IN an interview with me a few years ago, the great Paul Kitching joked that he would like to 'take a flame-thrower to veggies'.

This throwaway deadpan line from our only Michelin-starred chef caused a stir, if not a stir-fry.

I was even grilled by the law after a meat-free punter in East Anglia saw red about it!
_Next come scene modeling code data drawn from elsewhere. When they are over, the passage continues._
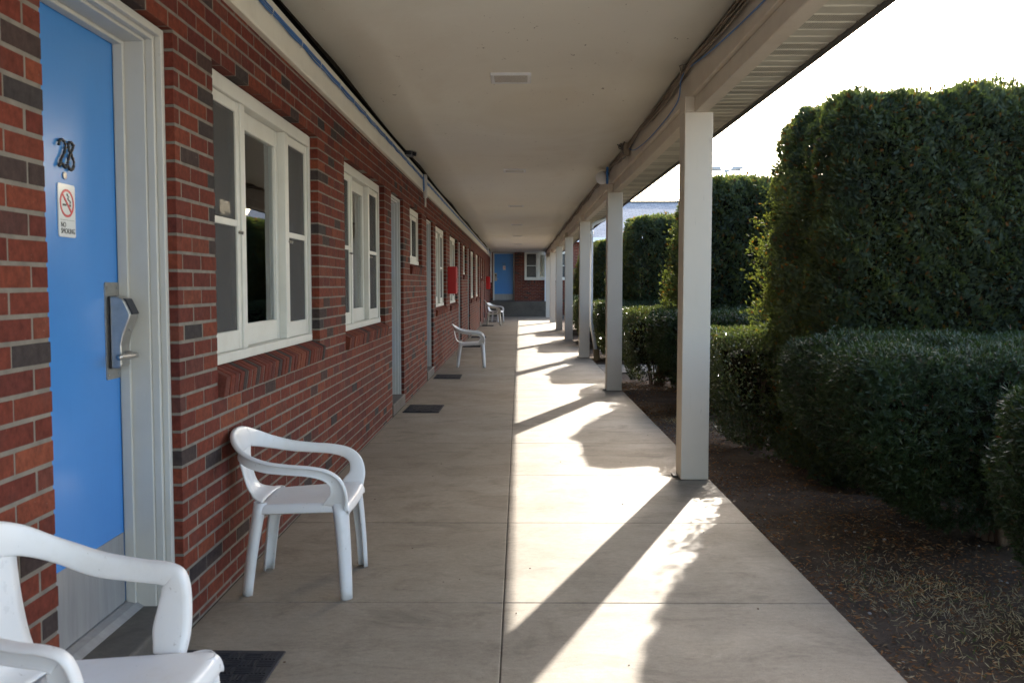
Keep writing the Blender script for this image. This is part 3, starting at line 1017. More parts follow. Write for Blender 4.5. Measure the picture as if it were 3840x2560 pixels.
mat_y = [2.71, 9.68, 13.20, 19.95, 23.55, 30.35, 33.95]
for i, y in enumerate(mat_y):
    o = mt if i == 0 else copy_tree(mt)
    o.location = (-1.212 if i == 0 else -1.222, y, 0.001)
    o.rotation_euler = (0, 0, R(random.uniform(-1.5, 1.5)))
    if i == 0: o.location.x = -1.240; o.rotation_euler.z = R(-1.0)
    tag(o, mat_labels[i], 'doormat', 'rubber mats at the room doors')

# ------------------------------------------------------------------ ceiling lights
def make_light():
    root = MB()
    a, b = 0.145, 0.118
    root.box(-a, a, -a, -b, -0.012, 0.012).box(-a, a, b, a, -0.012, 0.012).box(-a, -b, -b, b, -0.0118, 0.012).box(b, a, -b, b, -0.0118, 0.012)
    r = root.build('ceiling_light', M['white_metal'], None, bevel=0.003)
    MB().box(-b, b, -b, b, -0.008, 0.004).build('lens', M['light_lens'], r)
    return r
lt = make_light()
ll = ['nearest square recessed ceiling light, above the first column', 'second recessed ceiling light from the camera', 'third recessed ceiling light from the camera',
      'fourth recessed ceiling light from the camera', 'fifth recessed ceiling light from the camera', 'sixth recessed ceiling light, close to the far end', 'last recessed ceiling light before the far door']
for i in range(7):
    o = lt if i == 0 else copy_tree(lt)
    y = 6.80 + 5.42 * i
    ph = ((y - COL0 - 0.1) / PITCH) % 1.0
    o.location = (-0.06, y, CEIL - 0.032 * math.sin(math.pi * ph) + 0.006)
    tag(o, ll[i], 'ceiling light', 'recessed lights along the porch ceiling')

# ------------------------------------------------------------------ cables
cbn = empty('blue_cable_bundle', (WX + 0.03, 4.0, 2.70))
tag(cbn, 'bundle of blue network cables clipped along the cream board above the brick wall', 'cable')
CI = (-(WX + 0.03), -4.0, -2.70)
for c in range(6):
    pts = []
    for y in np.arange(0.5, 40.8, 0.09 if c < 9 else 0.2):
        near = abs(((y) % 0.55) - 0.275) / 0.275
        sagz = (1 - near) * 0.012
        pts.append((WX + 0.028 + 0.006 * (c % 2) + 0.004 * noise.noise((y * 2.1, c * 5.3, 1)), y,
                    2.728 - 0.0055 * c - sagz * (0.3 + 0.25 * c) * 0.6 + 0.007 * noise.noise((y * 1.8, c * 3.7, 9))))
    MB().tube(pts, 0.0034, 5).build('cable', M['wire_blue'], cbn, CI, smooth=True)
m = MB().tube([(0.020, 0, 0.026), (0.036, 0, 0.020), (0.042, 0, 0.0), (0.036, 0, -0.024), (0.022, 0, -0.028)], 0.0026, 5).mesh('clip')
for i in range(26):
    y = 3.2 + i * 0.55 + random.uniform(-0.08, 0.08)
    link('clip', m, cbn, (CI[0] + WX, CI[1] + y, CI[2] + 2.712), M['wire_white'])
# white conduit hanging at the board
cv = empty('cable_riser', (WX + 0.05, 12.2, 2.35))
tag(cv, 'short white cable sleeve with a dangling wire loop hanging below the cream board', 'cable')
def cvb(mb, name, mat): return mb.build(name, mat, cv, (-(WX + 0.05), -12.2, -2.35), smooth=True)
cvb(MB().tube([(WX + 0.06, 12.2, 2.76), (WX + 0.06, 12.2, 2.46)], 0.028, 10), 'sleeve', M['wire_white'])
cvb(MB().tube([(WX + 0.06, 12.2, 2.47), (WX + 0.062, 12.2, 2.34)], 0.012, 8), 'sleeve_tip', M['wire_white'])
cvb(MB().tube(catmull([(WX + 0.05, 12.1, 2.75), (WX + 0.06, 11.95, 2.62), (WX + 0.06, 12.0, 2.53), (WX + 0.06, 12.08, 2.58), (WX + 0.05, 12.12, 2.72)], 6), 0.006, 5), 'wire_loop', M['wire_blue'])
bx = MB().box(WX + 0.024, WX + 0.10, 10.3, 10.55, 2.755, 2.80).build('antenna_box', M['black_plastic'], None, bevel=0.01, seg=2)
tag(bx, 'small black device tucked in the gap above the blue cables', 'device')
MB().tube([(WX + 0.10, 10.42, 2.778), (WX + 0.14, 10.42, 2.772)], 0.022, 10).build('nub', M['black_plastic'], bx)
cs = MB().tube([(WX + 0.05, 36.9, 2.81), (WX + 0.05, 36.9, 2.55)], 0.035, 10).build('cable_riser', M['wire_white'], None, smooth=True)
tag(cs, 'tiny white sleeve under the cream board near the corridor end', 'cable')
MB().tube([(WX + 0.05, 36.9, 2.552), (WX + 0.05, 36.9, 2.50)], 0.02, 8).build('sleeve_tip', M['wire_white'], cs)
cdt = MB().tube([(WX + 0.05, 40.6, 2.81), (WX + 0.05, 40.6, 2.0), (WX + 0.05, 40.6, 1.45)], 0.03, 8).build('wall_conduit', M['white_metal'], None, smooth=True)
tag(cdt, 'thin white conduit running down the wall in the far left corner', 'pipe')
MB().box(WX + 0.002, WX + 0.09, 40.56, 40.64, 2.2, 2.23).build('strap', M['white_metal'], cdt)

# wires in the corner of ceiling and header
wb = empty('wire_bundle', (1.14, 4.0, 2.80))
tag(wb, 'tangled tan and dark wires tied along the ceiling edge over the columns', 'wire')
WB = (-1.14, -4.0, -2.80)
for c in range(9):
    pts = []
    for y in np.arange(1.5, 40.5, 0.11):
        ph = ((y - 6.2) / 2.7) % 1.0
        sg_ = math.sin(math.pi * ph)
        pts.append((1.138 - 0.010 * (c % 3) + 0.005 * noise.noise((y * 1.6, c * 4.1, 2)), y,
                    2.795 - 0.010 * (c // 3) - sg_ * (0.004 + 0.006 * c) + 0.010 * noise.noise((y * 2.4, c * 2.9, 5)) * (0.5 + sg_)))
    MB().tube(pts, 0.0045 if c % 3 else 0.006, 5).build('wire', M[['wire_dark', 'wire_tan', 'wire_tan'][c % 3]], wb, WB, smooth=True)
bw = MB().tube(catmull([(1.142, 1.6, 2.60), (1.143, 3.2, 2.62), (1.142, 4.6, 2.66), (1.138, 5.6, 2.715), (1.13, 6.36, 2.775), (1.100, 6.45, 2.72), (1.142, 6.9, 2.64), (1.142, 8.2, 2.615), (1.14, 9.3, 2.66), (1.13, 9.75, 2.74)], 8), 0.0042, 6).build('drooping_wire', M['wire_blue'], None, smooth=True)
tag(bw, 'single blue wire drooping along the cream header above the first column', 'wire')
m = MB()
for a in (-0.03, 0.0, 0.02):
    m.tube([(1.135, 6.30 + a, 2.80), (1.095 + a, 6.33 + a, 2.79 + a * 0.3), (1.09, 6.34 - a, 2.75)], 0.003, 4)
m.build('tie', M['wire_dark'], wb, WB)
jb = MB().box(1.075, 1.135, 9.72, 9.80, 2.66, 2.80).build('junction_box', M['wire_tan'], None, bevel=0.006, seg=2)
tag(jb, 'small tan junction box with loose black wires at the ceiling edge', 'junction box')
m = MB()
for a in range(7):
    m.tube(catmull([(1.12, 9.75 + 0.02 * a, 2.80), (1.08 - 0.01 * a, 9.66 + 0.03 * a, 2.83 - 0.02 * (a % 3) - 0.03), (1.06 + 0.008 * a, 9.70 + 0.03 * a, 2.72), (1.10, 9.78 + 0.03 * a, 2.66 + 0.02 * (a % 2)), (1.135, 9.85 + 0.02 * a, 2.74)], 5), 0.006, 5)
m.build('loose_wire', M['wire_dark'], jb)
cl = MB()
for k in range(4):
    cl.tube([(1.092 - 0.004 * k, 11.62 + 0.045 * math.sin(a) + 0.008 * k, 2.68 + 0.10 * math.cos(a)) for a in np.linspace(0, 2*math.pi, 24)], 0.006, 5)
clo = cl.build('wire_coil', M['wire_blue'], None, smooth=True)
tag(clo, 'coil of blue wire hung at the top of the second column', 'wire')
sp_ = MB()
n = 12
rows = []
for i in range(9):
    a = math.pi * i / 8
    rows.append([(1.06 - 0.085 * math.sin(a) * math.cos(b_), 12.05 + 0.085 * math.sin(a) * math.sin(b_), 2.70 + 0.085 * math.cos(a)) for b_ in np.linspace(0, 2*math.pi, 15)])
gl = sp_.grid(rows).build('globe_light', M['white_metal'], None, smooth=True)
tag(gl, 'round white globe fitting on the header just past the second column', 'lamp')
MB().cyl((1.06, 12.05, 2.70), (1.15, 12.05, 2.70), 0.045, 12).build('mount', M['white_metal'], gl)

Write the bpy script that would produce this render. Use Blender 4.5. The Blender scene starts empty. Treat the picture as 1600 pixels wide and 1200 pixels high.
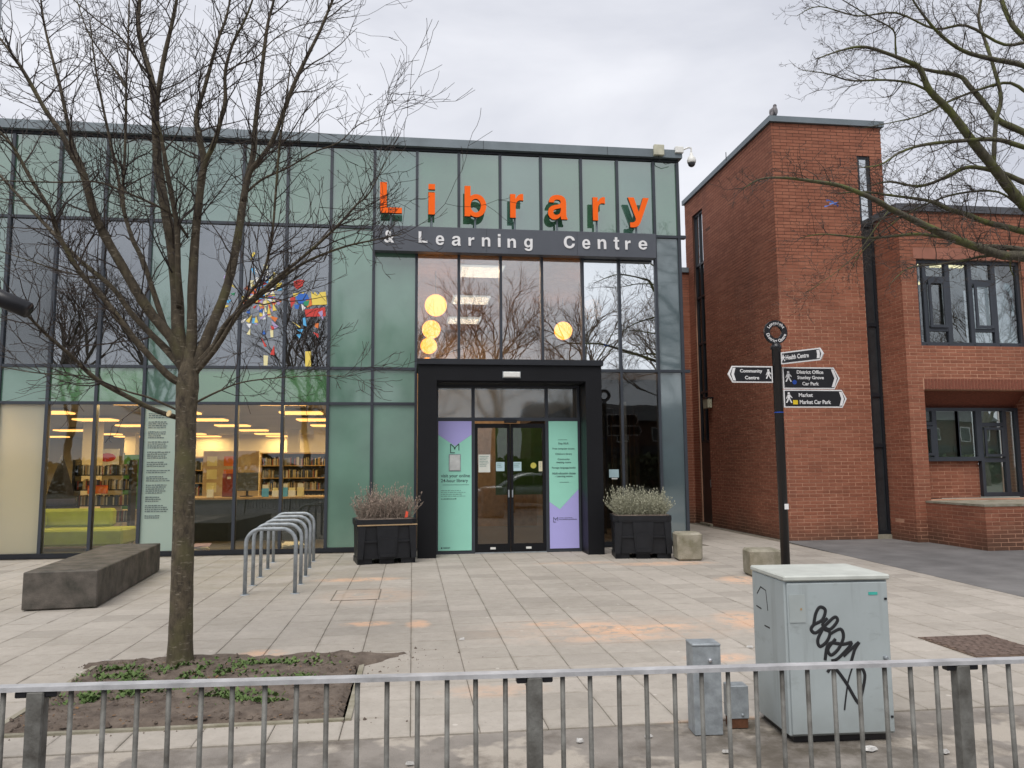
import bpy, math, random, mathutils
from mathutils import Vector, Matrix
random.seed(7)
R = math.radians
S = bpy.context.scene
COL = S.collection

# ------------------------------------------------------------------ camera
CX = Vector((0.99175853, -0.1279172, -0.0072257))     # right
CU = Vector((-0.00646569, -0.10629545, 0.99431357))   # up
CF = Vector((0.12795786, 0.98607224, 0.10624649))     # forward
CAM = Vector((0, 0, 1.6))
cd = bpy.data.cameras.new('camera'); cam = bpy.data.objects.new('camera', cd); COL.objects.link(cam)
m = Matrix.Identity(4)
for i in range(3):
    m[i][0] = CX[i]; m[i][1] = CU[i]; m[i][2] = -CF[i]; m[i][3] = CAM[i]
cam.matrix_world = m
cd.sensor_fit = 'HORIZONTAL'; cd.sensor_width = 36.0; cd.lens = 36.0 * 1202 / 1600
cd.clip_start = 0.05; cd.clip_end = 2000
S.camera = cam

# ------------------------------------------------------------------ world, sun, exposure
W = bpy.data.worlds.new('World'); S.world = W; W.use_nodes = True
nt = W.node_tree; nt.nodes.clear()
def wn(t): return nt.nodes.new(t)
out = wn('ShaderNodeOutputWorld')
sky = wn('ShaderNodeTexSky'); sky.sky_type = 'NISHITA'; sky.sun_disc = False
sky.sun_elevation = R(57); sky.sun_rotation = R(205); sky.dust_density = 4
bg1 = wn('ShaderNodeBackground'); bg1.inputs[1].default_value = 0.06
nt.links.new(sky.outputs[0], bg1.inputs[0])
tc = wn('ShaderNodeTexCoord'); mp = wn('ShaderNodeMapping'); mp.inputs['Scale'].default_value = (1.0, 1.0, 2.6)
nz = wn('ShaderNodeTexNoise'); nz.inputs['Scale'].default_value = 2.3; nz.inputs['Detail'].default_value = 6; nz.inputs['Roughness'].default_value = 0.52
nz.inputs['Distortion'].default_value = 0.25
cr = wn('ShaderNodeValToRGB')
cr.color_ramp.elements[0].position = 0.30; cr.color_ramp.elements[0].color = (0.57, 0.59, 0.66, 1)
cr.color_ramp.elements[1].position = 0.66; cr.color_ramp.elements[1].color = (0.86, 0.87, 0.92, 1)
bg2 = wn('ShaderNodeBackground'); bg2.inputs[1].default_value = 0.66
nt.links.new(tc.outputs['Generated'], mp.inputs[0]); nt.links.new(mp.outputs[0], nz.inputs['Vector'])
nt.links.new(nz.outputs[0], cr.inputs[0]); nt.links.new(cr.outputs[0], bg2.inputs[0])
mx = wn('ShaderNodeMixShader'); mx.inputs[0].default_value = 0.93
nt.links.new(bg1.outputs[0], mx.inputs[1]); nt.links.new(bg2.outputs[0], mx.inputs[2]); nt.links.new(mx.outputs[0], out.inputs[0])

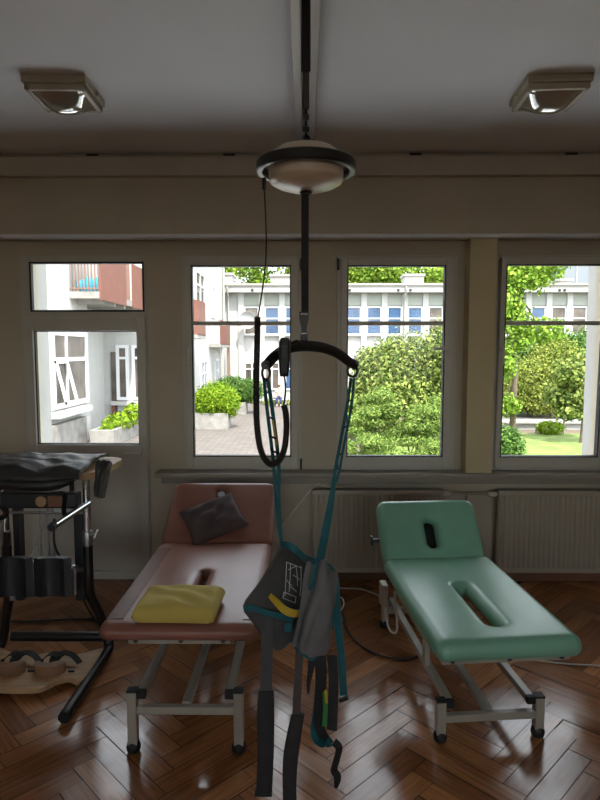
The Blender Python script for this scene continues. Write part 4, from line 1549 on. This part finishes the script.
for px in (253, 349, 397, 409, 556, 561):
    p = F(px, 291)
    MB().lathe([(0, -.02), (.06, -.02), (.06, .02), (0, .02)], (p.x, FY - .36, p.z), 'Y', 12).build('drain_hole', 'rubber', cn)
for px in (404.5, 228.5):
    p = F(px, 300)
    MB().tube([(p.x, FY - .40, ze - .1), (p.x, FY - .40, zc0 + .1), (p.x, FY - .08, zc0 - .25), (p.x, FY - .08, GZ + .1)], .05, 8).build('downpipe', 'cornice', fbld, True)
for (a, b, z0p, z1p, m) in ((403.5, 422, 288, 277, 'cornice'), (271, 292, 288, 277.5, 'concrete'), (225, 233, 288, 276, 'cornice'), (555, 568, 288, 282, 'cornice')):
    p, q = at(a, z0p, FY + 1.0), at(b, z1p, FY + 1.0)
    ch = MB().span((p.x, FY + .6, ze), (q.x, FY + 1.6, q.z)).build('chimney', m, fbld)
    MB().span((p.x - .06, FY + .54, q.z), (q.x + .06, FY + 1.66, q.z + .09)).build('chimney_cap', 'roofing' if m == 'concrete' else 'cornice', ch)
# satellite dish on the far facade
p = at(247.5, 320, FY - .45)
dish = thing('satellite_dish', 'pale satellite dish mounted between upper windows of the far building', 'satellite dish', (p.x, FY, p.z - .1))
mb = MB().lathe([(0, .09), (.15, .075), (.28, .03), (.37, -.05), (.375, -.045), (.29, .045), (.15, .092), (0, .107)], (p.x, p.y, p.z), 'Y', 30)
mb.build('reflector', 'render2', dish, True)
MB().tube([(p.x, p.y + .08, p.z), (p.x, FY - .02, p.z - .15), (p.x, FY, p.z - .15)], .025, 8).build('bracket', 'steel', dish, True)
# grey block far behind
q0, q1 = at(566, 290, 42), at(640, 268, 42)
gbk = thing('tower_building', 'pale grey building rising behind the white building at the far right', 'building', (q0.x + 3, 42, GZ))
MB().span((q0.x - .6, 42, GZ), (q1.x, 50, at(570, 255, 42).z)).build('facade_wall', 'cladding', gbk)
for px in (577, 590):
    xx = at(px, 275, 41.97).x
    MB().span((xx - .04, 41.96, 3), (xx + .04, 42.02, at(570, 256, 42).z)).build('panel_joint', 'cornice', gbk)

# ---- left wing, near part with a balcony
AX = -5.3
wa = thing('wing_building', 'white wing with a barred balcony seen through the door glass', 'building', (AX - 2, 14, GZ))
MB().prism([(AX - 5, 8.0), (AX, 8.0), (AX, 14.7), (AX - .5, 14.7), (AX - .5, 17.3), (AX - 5, 17.3)], GZ, 6.2).build('facade_wall', 'render', wa)
by0 = 13.6
bx1 = -.34 * by0
bz = 2.78
bal = MB().prism([(AX, by0), (bx1, by0), (bx1, 17.25), (AX - .5, 17.25), (AX - .5, 14.7), (AX, 14.7)], bz - .02, bz + .13).build('balcony_slab', 'concrete', wa)
mb = MB()
nb = 9
for i in range(nb):
    xx = AX + .05 + (bx1 - AX - .08) * i / (nb - 1)
    mb.span((xx - .011, by0 + .02, bz + .1), (xx + .011, by0 + .045, bz + 1.05))
mb.span((AX, by0 + .015, bz + 1.05), (bx1, by0 + .05, bz + 1.09))
mb.span((AX, by0 + .015, bz + .19), (bx1, by0 + .05, bz + .22))
mb.build('balcony_railing', 'bars', wa)
MB().span((bx1 + .002, by0 + .0, bz - .05), (bx1 + .04, 15.55, bz + 1.1)).build('balcony_panel', 'redpanel', wa)
MB().span((bx1 + .002, 16.15, bz - .05), (bx1 + .04, 17.2, bz + 1.1)).build('balcony_panel', 'redpanel', wa)
mb = MB()
for y in (15.62, 15.75, 15.88, 16.01):
    mb.span((bx1 - .035, y - .012, bz), (bx1 - .005, y + .012, bz + 1.1))
mb.build('balcony_railing', 'bars', wa)
for y in (14.0, 14.8, 15.6, 16.4):
    MB().span((AX - (.5 if y > 14.7 else 0), y, bz - .12), (bx1 - .05, y + .12, bz - .02)).build('balcony_bracket', 'concrete', wa)
pw = pillow(.62, .5, .34, 16, .2, 5, .05)
pw.xf(M.Translation((AX + .40, by0 + .36, bz + .27)))
tag(pw.build('bedding_bundle', 'turq', None, True), 'turquoise bundle of bedding lying on the barred balcony', 'bedding')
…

Peace (or was it quiche) in our time was secured when Paul cooked a fabulous vegetable-based meal at his Juniper restaurant for the Vegetarian Society, based in Altrincham - to make the point that all quality restaurants make provision for veggies (often more imaginatively than many tofu and nut-roast centred specialist joints).

Transition

To test the theory - and to celebrate National Vegetarian Week which starts on Monday - I forewent the pleasures of Stornoway black pudding and the like and sampled the Garden Menu at the City Café, which offers three starters and three mains specifically for vegetarians. It regularly changes according to market and season and varies - a quick website check revealed - according to each City Inn.

Our own City Café is in a state of transition following the departure of head chef David Gale and the appointment of the talented Lee Scott, whose own highly-anticipated new menu doesn't come into play until June 1. Still he doesn't get off completely Scott-free for the hugely disappointing meal provided by his brigade on this occasion.

Regret

My companion, The Green Lady, a lapsed veggie who spent 15 years feeling the pulse and teetering on the edge of vegandom, got first choice of courses. Vegetarianism brings out the pacifist gent in me.

She instantly regretted the charred aubergine terrine, layers of thin, well-charred eggplant that was surprisingly bland. Hummus on coins of crisp (not hard) pitta with some minted yoghurt dressing , tzatziki by any other name, completed an unimaginative Greek ensemble hardly worth £6.95.

My watercress and Blacksticks blue soup (£4.95) was nicely sharp if slightly oily, but it was ruined by its abundant topping of peppercorn creme fraiche - a hundred pink musket shots providing just too much harsh crunch.

Feeble

For the main course The Green Lady chose spring vegetable pot au feu (£8.95). This was the vegan option, but surely that doesn't preclude herbs or spices to lift a thin stew of root veg, celery and barley? It hid feebly under a topping of crisp straw potatoes and was soon neglected, GL seizing a chunk of my cannelloni. These were filled with red pepper and spinach and smothered in a stodgy cheese sauce.

This costs £10.95 and, with a shared pudding, the meal ran out at over £40 without wine. It was not worth it. We left feeling this was veggie tokenism; me contemplating a Stornoway black pudding `carry oot'.